> YOUR GOAL: The material below should be written out in full and exactly; pictures stay out of the copy.

----

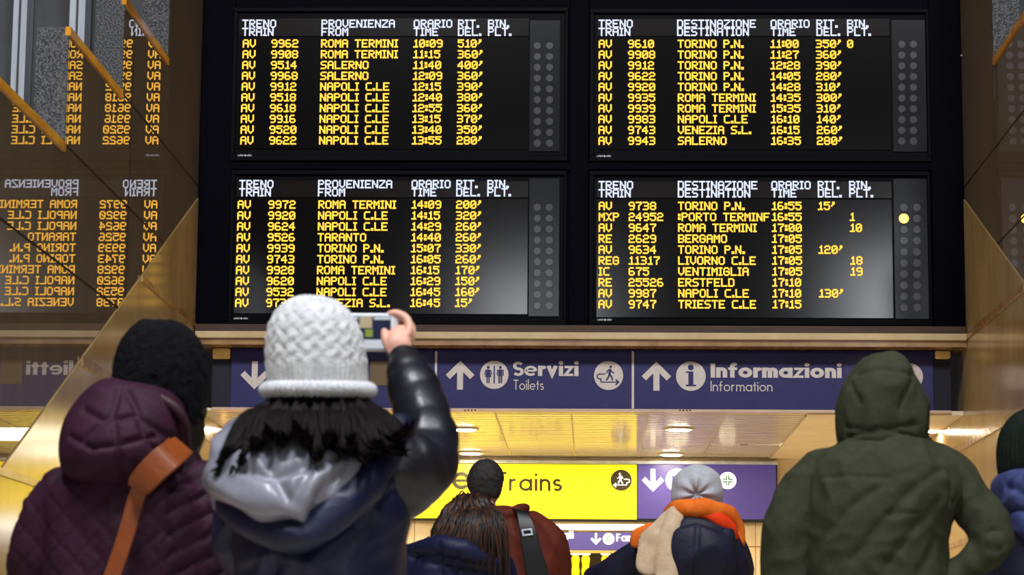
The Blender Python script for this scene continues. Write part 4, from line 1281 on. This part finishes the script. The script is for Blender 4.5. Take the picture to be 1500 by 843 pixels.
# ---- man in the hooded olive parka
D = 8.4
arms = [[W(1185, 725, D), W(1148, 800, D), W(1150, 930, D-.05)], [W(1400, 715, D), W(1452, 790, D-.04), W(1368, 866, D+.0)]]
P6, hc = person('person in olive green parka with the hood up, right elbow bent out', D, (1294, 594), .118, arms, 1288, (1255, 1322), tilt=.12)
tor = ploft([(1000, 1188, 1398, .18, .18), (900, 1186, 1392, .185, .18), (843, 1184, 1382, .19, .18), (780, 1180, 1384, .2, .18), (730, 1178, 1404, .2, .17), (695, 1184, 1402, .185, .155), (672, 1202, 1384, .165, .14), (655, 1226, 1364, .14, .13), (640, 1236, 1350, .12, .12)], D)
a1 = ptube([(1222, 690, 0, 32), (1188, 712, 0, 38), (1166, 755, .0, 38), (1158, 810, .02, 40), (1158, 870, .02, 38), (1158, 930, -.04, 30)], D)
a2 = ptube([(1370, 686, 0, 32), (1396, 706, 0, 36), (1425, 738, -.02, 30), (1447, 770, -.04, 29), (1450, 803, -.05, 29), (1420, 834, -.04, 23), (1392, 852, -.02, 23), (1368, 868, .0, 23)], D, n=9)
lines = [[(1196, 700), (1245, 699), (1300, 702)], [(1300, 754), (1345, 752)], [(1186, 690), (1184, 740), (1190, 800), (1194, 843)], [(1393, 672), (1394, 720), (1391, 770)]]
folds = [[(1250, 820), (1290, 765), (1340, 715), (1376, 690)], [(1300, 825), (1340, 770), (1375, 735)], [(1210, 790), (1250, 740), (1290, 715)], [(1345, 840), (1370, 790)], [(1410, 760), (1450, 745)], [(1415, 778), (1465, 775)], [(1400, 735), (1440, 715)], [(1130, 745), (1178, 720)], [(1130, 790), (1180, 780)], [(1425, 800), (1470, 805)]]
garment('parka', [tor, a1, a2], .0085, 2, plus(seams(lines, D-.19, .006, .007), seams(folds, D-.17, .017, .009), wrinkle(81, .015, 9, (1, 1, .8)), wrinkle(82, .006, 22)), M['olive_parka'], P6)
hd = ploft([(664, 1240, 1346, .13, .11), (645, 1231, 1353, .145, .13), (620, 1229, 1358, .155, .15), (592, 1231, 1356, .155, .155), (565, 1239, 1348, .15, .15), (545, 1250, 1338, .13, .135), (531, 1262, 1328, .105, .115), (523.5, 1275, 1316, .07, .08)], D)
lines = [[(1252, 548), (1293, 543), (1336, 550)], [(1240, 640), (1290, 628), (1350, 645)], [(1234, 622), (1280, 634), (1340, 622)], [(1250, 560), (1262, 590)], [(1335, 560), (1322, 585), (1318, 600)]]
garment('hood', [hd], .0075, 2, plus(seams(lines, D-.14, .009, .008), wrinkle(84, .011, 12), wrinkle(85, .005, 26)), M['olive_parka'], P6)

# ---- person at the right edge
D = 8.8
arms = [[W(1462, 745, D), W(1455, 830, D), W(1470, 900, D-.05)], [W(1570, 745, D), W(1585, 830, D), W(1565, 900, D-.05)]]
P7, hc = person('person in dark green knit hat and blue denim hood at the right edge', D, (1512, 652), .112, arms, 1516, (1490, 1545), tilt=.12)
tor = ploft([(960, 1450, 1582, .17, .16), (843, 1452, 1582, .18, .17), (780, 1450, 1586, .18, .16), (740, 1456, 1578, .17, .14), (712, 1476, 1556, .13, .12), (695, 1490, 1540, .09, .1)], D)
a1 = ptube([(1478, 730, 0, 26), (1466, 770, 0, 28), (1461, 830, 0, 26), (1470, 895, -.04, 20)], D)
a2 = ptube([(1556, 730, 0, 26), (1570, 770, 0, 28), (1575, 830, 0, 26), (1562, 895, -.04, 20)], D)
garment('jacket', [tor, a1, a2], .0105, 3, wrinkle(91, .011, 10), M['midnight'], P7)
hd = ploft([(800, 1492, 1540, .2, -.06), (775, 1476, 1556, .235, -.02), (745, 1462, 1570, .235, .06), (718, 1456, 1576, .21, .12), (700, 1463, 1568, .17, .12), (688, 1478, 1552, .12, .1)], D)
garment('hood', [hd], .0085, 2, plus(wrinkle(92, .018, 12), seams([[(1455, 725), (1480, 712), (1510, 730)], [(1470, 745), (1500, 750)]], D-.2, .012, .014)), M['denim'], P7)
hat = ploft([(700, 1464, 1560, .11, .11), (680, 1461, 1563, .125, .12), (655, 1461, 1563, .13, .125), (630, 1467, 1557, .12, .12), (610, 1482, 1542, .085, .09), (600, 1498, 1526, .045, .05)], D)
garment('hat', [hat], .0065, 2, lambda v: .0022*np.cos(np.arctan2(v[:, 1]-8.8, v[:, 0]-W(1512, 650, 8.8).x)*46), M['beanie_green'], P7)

----

> RESPONSE:
The Blender Python script for this scene continues. Write part 4, from line 1281 on. This part finishes the script. The script is for Blender 4.5. Take the picture to be 1500 by 843 pixels.
# ---- man in the hooded olive parka
D = 8.4
arms = [[W(1185, 725, D), W(1148, 800, D), W(1150, 930, D-.05)], [W(1400, 715, D), W(1452, 790, D-.04), W(1368, 866, D+.0)]]
P6, hc = person('person in olive green parka with the hood up, right elbow bent out', D, (1294, 594), .118, arms, 1288, (1255, 1322), tilt=.12)
tor = ploft([(1000, 1188, 1398, .18, .18), (900, 1186, 1392, .185, .18), (843, 1184, 1382, .19, .18), (780, 1180, 1384, .2, .18), (730, 1178, 1404, .2, .17), (695, 1184, 1402, .185, .155), (672, 1202, 1384, .165, .14), (655, 1226, 1364, .14, .13), (640, 1236, 1350, .12, .12)], D)
a1 = ptube([(1222, 690, 0, 32), (1188, 712, 0, 38), (1166, 755, .0, 38), (1158, 810, .02, 40), (1158, 870, .02, 38), (1158, 930, -.04, 30)], D)
a2 = ptube([(1370, 686, 0, 32), (1396, 706, 0, 36), (1425, 738, -.02, 30), (1447, 770, -.04, 29), (1450, 803, -.05, 29), (1420, 834, -.04, 23), (1392, 852, -.02, 23), (1368, 868, .0, 23)], D, n=9)
lines = [[(1196, 700), (1245, 699), (1300, 702)], [(1300, 754), (1345, 752)], [(1186, 690), (1184, 740), (1190, 800), (1194, 843)], [(1393, 672), (1394, 720), (1391, 770)]]
folds = [[(1250, 820), (1290, 765), (1340, 715), (1376, 690)], [(1300, 825), (1340, 770), (1375, 735)], [(1210, 790), (1250, 740), (1290, 715)], [(1345, 840), (1370, 790)], [(1410, 760), (1450, 745)], [(1415, 778), (1465, 775)], [(1400, 735), (1440, 715)], [(1130, 745), (1178, 720)], [(1130, 790), (1180, 780)], [(1425, 800), (1470, 805)]]
garment('parka', [tor, a1, a2], .0085, 2, plus(seams(lines, D-.19, .006, .007), seams(folds, D-.17, .017, .009), wrinkle(81, .015, 9, (1, 1, .8)), wrinkle(82, .006, 22)), M['olive_parka'], P6)
hd = ploft([(664, 1240, 1346, .13, .11), (645, 1231, 1353, .145, .13), (620, 1229, 1358, .155, .15), (592, 1231, 1356, .155, .155), (565, 1239, 1348, .15, .15), (545, 1250, 1338, .13, .135), (531, 1262, 1328, .105, .115), (523.5, 1275, 1316, .07, .08)], D)
lines = [[(1252, 548), (1293, 543), (1336, 550)], [(1240, 640), (1290, 628), (1350, 645)], [(1234, 622), (1280, 634), (1340, 622)], [(1250, 560), (1262, 590)], [(1335, 560), (1322, 585), (1318, 600)]]
garment('hood', [hd], .0075, 2, plus(seams(lines, D-.14, .009, .008), wrinkle(84, .011, 12), wrinkle(85, .005, 26)), M['olive_parka'], P6)

# ---- person at the right edge
D = 8.8
arms = [[W(1462, 745, D), W(1455, 830, D), W(1470, 900, D-.05)], [W(1570, 745, D), W(1585, 830, D), W(1565, 900, D-.05)]]
P7, hc = person('person in dark green knit hat and blue denim hood at the right edge', D, (1512, 652), .112, arms, 1516, (1490, 1545), tilt=.12)
tor = ploft([(960, 1450, 1582, .17, .16), (843, 1452, 1582, .18, .17), (780, 1450, 1586, .18, .16), (740, 1456, 1578, .17, .14), (712, 1476, 1556, .13, .12), (695, 1490, 1540, .09, .1)], D)
a1 = ptube([(1478, 730, 0, 26), (1466, 770, 0, 28), (1461, 830, 0, 26), (1470, 895, -.04, 20)], D)
a2 = ptube([(1556, 730, 0, 26), (1570, 770, 0, 28), (1575, 830, 0, 26), (1562, 895, -.04, 20)], D)
garment('jacket', [tor, a1, a2], .0105, 3, wrinkle(91, .011, 10), M['midnight'], P7)
hd = ploft([(800, 1492, 1540, .2, -.06), (775, 1476, 1556, .235, -.02), (745, 1462, 1570, .235, .06), (718, 1456, 1576, .21, .12), (700, 1463, 1568, .17, .12), (688, 1478, 1552, .12, .1)], D)
garment('hood', [hd], .0085, 2, plus(wrinkle(92, .018, 12), seams([[(1455, 725), (1480, 712), (1510, 730)], [(1470, 745), (1500, 750)]], D-.2, .012, .014)), M['denim'], P7)
hat = ploft([(700, 1464, 1560, .11, .11), (680, 1461, 1563, .125, .12), (655, 1461, 1563, .13, .125), (630, 1467, 1557, .12, .12), (610, 1482, 1542, .085, .09), (600, 1498, 1526, .045, .05)], D)
garment('hat', [hat], .0065, 2, lambda v: .0022*np.cos(np.arctan2(v[:, 1]-8.8, v[:, 0]-W(1512, 650, 8.8).x)*46), M['beanie_green'], P7)